TVA is directed to recheck the information that is in the
administrative record to insure that Towers Watson & Company has
provided all actuary information that was available to the board at
the time they made their decision to amend the rules in 2009. If
the Plaintiffs have any specific information as to the items they
think may have been omitted from the administrative record, they
should specifically convey that to counsel for TVA and TVARS and
they must check to be sure that the administrative record* contains
all information that was available to the board from Towers Watson
& Company.

Finally, the Plaintiffs have requested in the depositions
of TVARS board members Les Bays and Frank Alford, or in lieu of
their depositions, a deposition of then TVA CEO Tom Kilgore.

This is a close question, but given the information
provided in the talking points for the meeting, TVA’s proposal to
the TVARS’ board and Mr. Alford’s published statement, the
Magistrate Judge believes that the potential information to be
gained about a meeting five years ago is so minimal that it does
not justify any additional time needed for such depositions.
Additionally, the Magistrate Judge believes that depositions of the
board members Mr. Bay and Mr. Alford would stray off into probing
their decision-making processes in this case, which the Magistrate
Judge believes is precluded by United States v.
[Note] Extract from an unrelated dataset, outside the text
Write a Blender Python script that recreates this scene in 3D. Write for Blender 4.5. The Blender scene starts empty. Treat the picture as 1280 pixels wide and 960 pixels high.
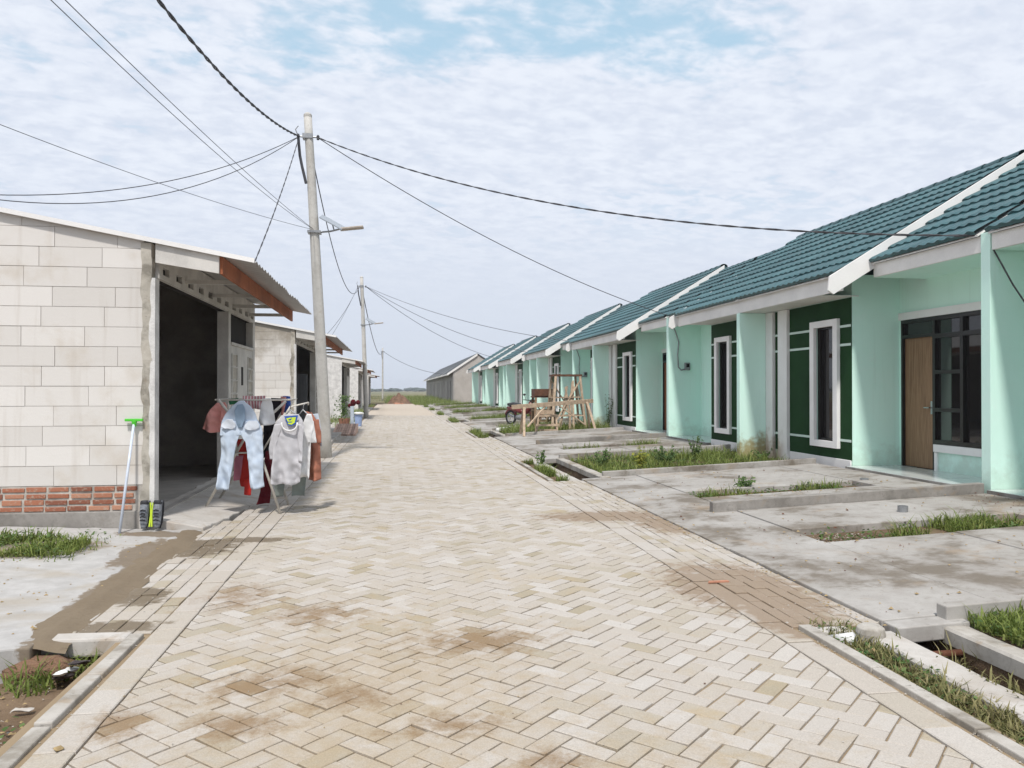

Morgan, 313 U.S.
405 (1941) and its prodigy.

In view of the Magistrate Judge’s ruling on what he
believes are the remaining issues that were referred to him, the
parties should, within 21 days, submit to Judge Trauger a proposed
order scheduling the deadlines for the remaining issues this 2010
case.

It is so ORDERED.

/s/ Joe B. Brown
JOE B. BROWN
United States Magistrate Judge
____________________
*Although this is not an administrative record in the strict sense
of a classic ERISA case, the Magistrate Judge will use that term as a
reasonable shorthand for the record that has been filed so far.